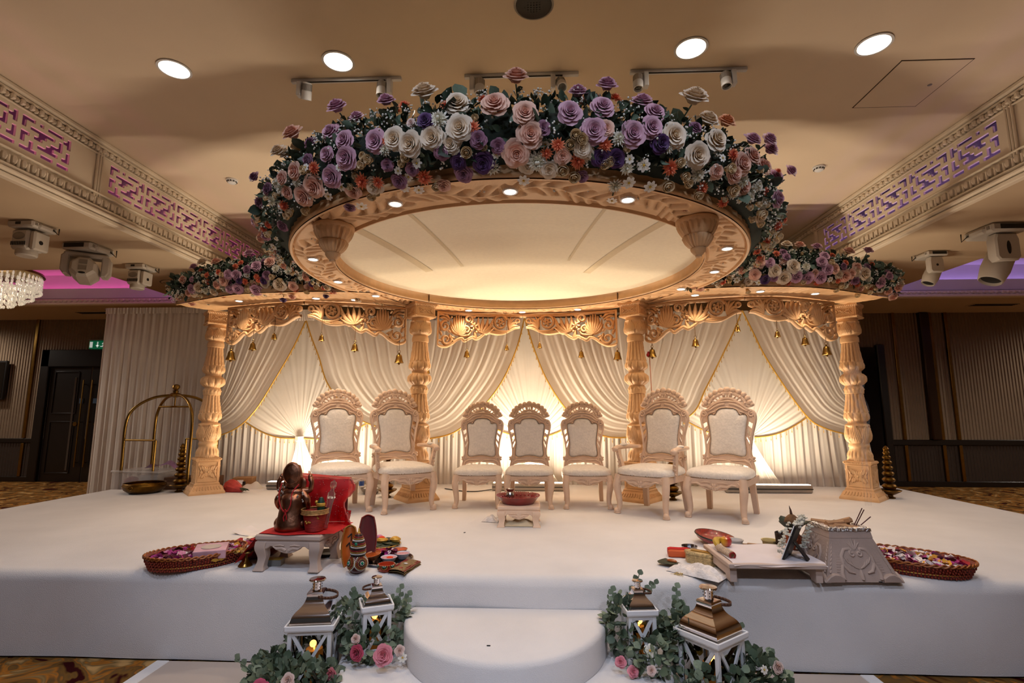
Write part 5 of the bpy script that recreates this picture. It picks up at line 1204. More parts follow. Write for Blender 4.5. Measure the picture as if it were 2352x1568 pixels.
def dahlia_mesh(seed=2):
    rg = random.Random(seed); m = MB()
    for n, r, z1, w in ((13, .95, .02, .15), (12, .78, .24, .14), (10, .58, .40, .12), (8, .36, .50, .10)):
        for k in range(n):
            a = 2 * pi * (k + rg.uniform(-.2, .2)) / n; d = Vector((cos(a), sin(a), 0)); t = Vector((-sin(a), cos(a), 0)); rr = r * rg.uniform(.9, 1.08); zz = z1 + rg.uniform(-.06, .06)
            P = [d * .08 + Vector((0, 0, .1 - .15)), d * rr * .55 + t * w + Vector((0, 0, zz * .75)), d * rr * .55 - t * w + Vector((0, 0, zz * .75)), d * rr * .55 + Vector((0, 0, zz * .75 - .06)), d * rr + Vector((0, 0, zz))]
            m.add(P, [(0, 3, 1), (0, 2, 3), (1, 3, 4), (3, 2, 4)])
    m.sph((0, 0, .42), (.16, .16, .12), 8, 5); return m
def daisy_mesh():
    m = MB()
    for k in range(7):
        a = 2 * pi * k / 7; d = Vector((cos(a), sin(a), 0)); t = Vector((-sin(a), cos(a), 0))
        m.add([d * .12, d * .6 + t * .30 + Vector((0, 0, .1)), d * .95 + t * .14 + Vector((0, 0, -.02)), d * .95 - t * .14 + Vector((0, 0, -.02)), d * .6 - t * .30 + Vector((0, 0, .1)), d * .6 + Vector((0, 0, .02))], [(0, 5, 1), (1, 5, 2), (2, 5, 3), (3, 5, 4), (4, 5, 0)])
    m.sph((0, 0, .06), (.18, .18, .12), 8, 5, mi=1); return m
def leaf_mesh(w=.42, fold=.12):
    m = MB(); vs = []
    for i, (y, q) in enumerate(((0, .02), (.22, .72), (.48, 1), (.75, .72), (1, .03))):
        z = -.12 * (y ** 2); vs += [(-w * q, y, z + fold * q), (0, y, z), (w * q, y, z + fold * q)]
    m.add(vs, [(i * 3 + k, i * 3 + k + 1, i * 3 + 4 + k, i * 3 + 3 + k) for i in range(4) for k in range(2)]); return m
def sprig_mesh(n=7):
    m = MB(); L = leaf_mesh(.5)
    m.tube([(0, 0, 0), (.02, .4, .05), (0, .95, .02)], .012, 4)
    for k in range(n):
        y = .15 + .8 * k / n; s = 1 if k % 2 else -1
        T = Matrix.Translation((0, y, .03)) @ Matrix.Rotation(s * R(58), 4, 'Z') @ Matrix.Rotation(R(10 * s), 4, 'Y') @ Matrix.Scale(.30, 4)
        m.add(L.v, L.f, T)
    return m
PCOL = {'L': ('lilac_petals', '#ad6c88', '#dcaebe'), 'P': ('peach_petals', '#e08a6c', '#f2c7b0'), 'C': ('cream_petals', '#e3b878', '#f3e2cc'), 'S': ('apricot_petals', '#d67a3c', '#f0b58a'), 'M': ('mauve_petals', '#7c4a63', '#a8788f'), 'U': ('violet_petals', '#3a1c46', '#5d3a6c'),
        'O': ('orange_petals', '#d9502a', '#ee9468'), 'W': ('white_petals', '#dcd2b0', '#f2ece0'), 'b': ('butter_petals', '#d9a95e', '#f0dcb8'), 'w': ('milk_petals', '#efe4cc', '#f6f0e6'), 'K': ('pink_petals', '#d25a70', '#ee9aa6'), 'R': ('deep_pink_petals', '#b83252', '#d8607c'), 'Q': ('blush_petals', '#dba99a', '#efd6cb')}
PM = {k: pm(v[0], '#ffffff', .6, ramp=(v[1], v[2], .28, .78), var=.08, vs=3, transl=.15, sheen=.1) for k, v in PCOL.items()}
YEL = pm('stamen_yellow', '#caa02c', .7)
LEAFM = [pm('dark_leaf', '#2f3f2c', .55, var=.3, vs=4, spec=.4), pm('grey_green_leaf', '#5d6f5a', .6, var=.25, vs=4), pm('deep_leaf', '#22301f', .5, var=.3, vs=4)]
FM = {}
def flower_me(t):
    if t not in FM:
        if t in 'OW': mb, ms = dahlia_mesh(5 if t == 'O' else 8), [PM[t]]
        elif t == 'w': mb, ms = daisy_mesh(), [PM['w'], YEL]
        elif t == 'b': mb, ms = BUD, [PM['b']]
        else: mb, ms = ROSE, [PM[t]]
        o = mb.obj('tmp', ms, angle=80); FM[t] = o.data; bpy.data.objects.remove(o)
    return FM[t]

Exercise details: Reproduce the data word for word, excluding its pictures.

Written reply:
Write part 5 of the bpy script that recreates this picture. It picks up at line 1204. More parts follow. Write for Blender 4.5. Measure the picture as if it were 2352x1568 pixels.
def dahlia_mesh(seed=2):
    rg = random.Random(seed); m = MB()
    for n, r, z1, w in ((13, .95, .02, .15), (12, .78, .24, .14), (10, .58, .40, .12), (8, .36, .50, .10)):
        for k in range(n):
            a = 2 * pi * (k + rg.uniform(-.2, .2)) / n; d = Vector((cos(a), sin(a), 0)); t = Vector((-sin(a), cos(a), 0)); rr = r * rg.uniform(.9, 1.08); zz = z1 + rg.uniform(-.06, .06)
            P = [d * .08 + Vector((0, 0, .1 - .15)), d * rr * .55 + t * w + Vector((0, 0, zz * .75)), d * rr * .55 - t * w + Vector((0, 0, zz * .75)), d * rr * .55 + Vector((0, 0, zz * .75 - .06)), d * rr + Vector((0, 0, zz))]
            m.add(P, [(0, 3, 1), (0, 2, 3), (1, 3, 4), (3, 2, 4)])
    m.sph((0, 0, .42), (.16, .16, .12), 8, 5); return m
def daisy_mesh():
    m = MB()
    for k in range(7):
        a = 2 * pi * k / 7; d = Vector((cos(a), sin(a), 0)); t = Vector((-sin(a), cos(a), 0))
        m.add([d * .12, d * .6 + t * .30 + Vector((0, 0, .1)), d * .95 + t * .14 + Vector((0, 0, -.02)), d * .95 - t * .14 + Vector((0, 0, -.02)), d * .6 - t * .30 + Vector((0, 0, .1)), d * .6 + Vector((0, 0, .02))], [(0, 5, 1), (1, 5, 2), (2, 5, 3), (3, 5, 4), (4, 5, 0)])
    m.sph((0, 0, .06), (.18, .18, .12), 8, 5, mi=1); return m
def leaf_mesh(w=.42, fold=.12):
    m = MB(); vs = []
    for i, (y, q) in enumerate(((0, .02), (.22, .72), (.48, 1), (.75, .72), (1, .03))):
        z = -.12 * (y ** 2); vs += [(-w * q, y, z + fold * q), (0, y, z), (w * q, y, z + fold * q)]
    m.add(vs, [(i * 3 + k, i * 3 + k + 1, i * 3 + 4 + k, i * 3 + 3 + k) for i in range(4) for k in range(2)]); return m
def sprig_mesh(n=7):
    m = MB(); L = leaf_mesh(.5)
    m.tube([(0, 0, 0), (.02, .4, .05), (0, .95, .02)], .012, 4)
    for k in range(n):
        y = .15 + .8 * k / n; s = 1 if k % 2 else -1
        T = Matrix.Translation((0, y, .03)) @ Matrix.Rotation(s * R(58), 4, 'Z') @ Matrix.Rotation(R(10 * s), 4, 'Y') @ Matrix.Scale(.30, 4)
        m.add(L.v, L.f, T)
    return m
PCOL = {'L': ('lilac_petals', '#ad6c88', '#dcaebe'), 'P': ('peach_petals', '#e08a6c', '#f2c7b0'), 'C': ('cream_petals', '#e3b878', '#f3e2cc'), 'S': ('apricot_petals', '#d67a3c', '#f0b58a'), 'M': ('mauve_petals', '#7c4a63', '#a8788f'), 'U': ('violet_petals', '#3a1c46', '#5d3a6c'),
        'O': ('orange_petals', '#d9502a', '#ee9468'), 'W': ('white_petals', '#dcd2b0', '#f2ece0'), 'b': ('butter_petals', '#d9a95e', '#f0dcb8'), 'w': ('milk_petals', '#efe4cc', '#f6f0e6'), 'K': ('pink_petals', '#d25a70', '#ee9aa6'), 'R': ('deep_pink_petals', '#b83252', '#d8607c'), 'Q': ('blush_petals', '#dba99a', '#efd6cb')}
PM = {k: pm(v[0], '#ffffff', .6, ramp=(v[1], v[2], .28, .78), var=.08, vs=3, transl=.15, sheen=.1) for k, v in PCOL.items()}
YEL = pm('stamen_yellow', '#caa02c', .7)
LEAFM = [pm('dark_leaf', '#2f3f2c', .55, var=.3, vs=4, spec=.4), pm('grey_green_leaf', '#5d6f5a', .6, var=.25, vs=4), pm('deep_leaf', '#22301f', .5, var=.3, vs=4)]
FM = {}
def flower_me(t):
    if t not in FM:
        if t in 'OW': mb, ms = dahlia_mesh(5 if t == 'O' else 8), [PM[t]]
        elif t == 'w': mb, ms = daisy_mesh(), [PM['w'], YEL]
        elif t == 'b': mb, ms = BUD, [PM['b']]
        else: mb, ms = ROSE, [PM[t]]
        o = mb.obj('tmp', ms, angle=80); FM[t] = o.data; bpy.data.objects.remove(o)
    return FM[t]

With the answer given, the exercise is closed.